If it were an AV issue, why would it be taking the keystrokes over to the main window. How do I determine where the TB files are stored, so I can exclude this from the AV scan?

I'll be honest, I believe that some function in TB is sending the focus to a different window. (Sometimes if I stop typing right away, it "freezes" up and then the focus comes back to the email composition window. So, I interpret this to mean that while it was doing whatever it was doing, it didn't have keystrokes in the buffer to process in the other focused windows it was circling through, so it was able to proceed with it's task and wind up back in the composition window.)

But, if this interpretation is correct, whoever wrote the module/routine that causes (initiates) it to go off and do something else, didn't find a way to protect the keystroke buffer from activating in the other windows that they had it cycle through (most often the main email list window))

I can't be the only one having this problem. This could easily kill TB. I've lost over 25 emails that I know of in the past 2-3 months, half of which were critical and I either couldn't recover, or had to have the sender re-send... And, they are considering TB to be incompetent open-source software. I am at a loss to dispute their assessment.

It is just such a pain after a decade to move back to Outlook. But, will do it when I can carve out the time. Dx!Q darn

I've developed software for national enterprise firms. Am willing to pay for software that works. Strange thing is that TB worked fine up until this past several months. Someone wrote or modified a module that destroyed basic keystroke integrity... the foundation of trust with the user.

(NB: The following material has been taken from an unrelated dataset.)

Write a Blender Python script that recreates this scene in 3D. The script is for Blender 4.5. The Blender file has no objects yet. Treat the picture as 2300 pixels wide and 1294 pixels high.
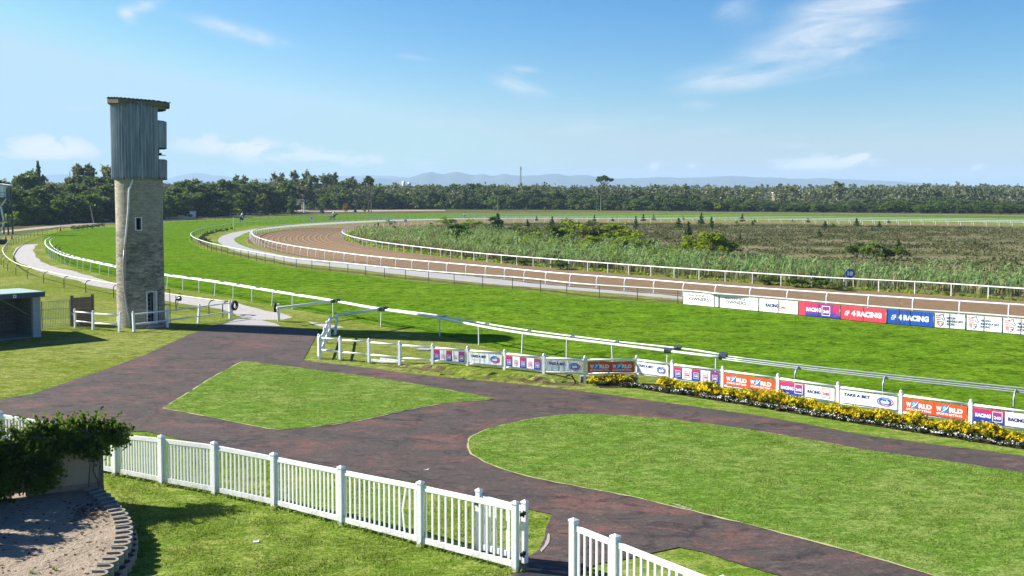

(sorry for rant... just so sad to have to leave. extended patience now gone. too much destruction)

more options

It is possible that as you are typing, you are accidentally hitting the Ctrl or Alt keys. Then whatever key is pressed after that gets interpreted as Ctrl or Alt that character.

This can especially happen if you have turned on "Sticky Keys" in Windows. All Control Panel Items\Ease of Access Center\Make the keyboard easier to use

That can cause chaos.

more options

No, Bruce. Not hitting Alt or Ctrl or StickyKeys. But, a good thing to have checked.

more options

Did you try what happens when running Thunderbird in Safe Mode?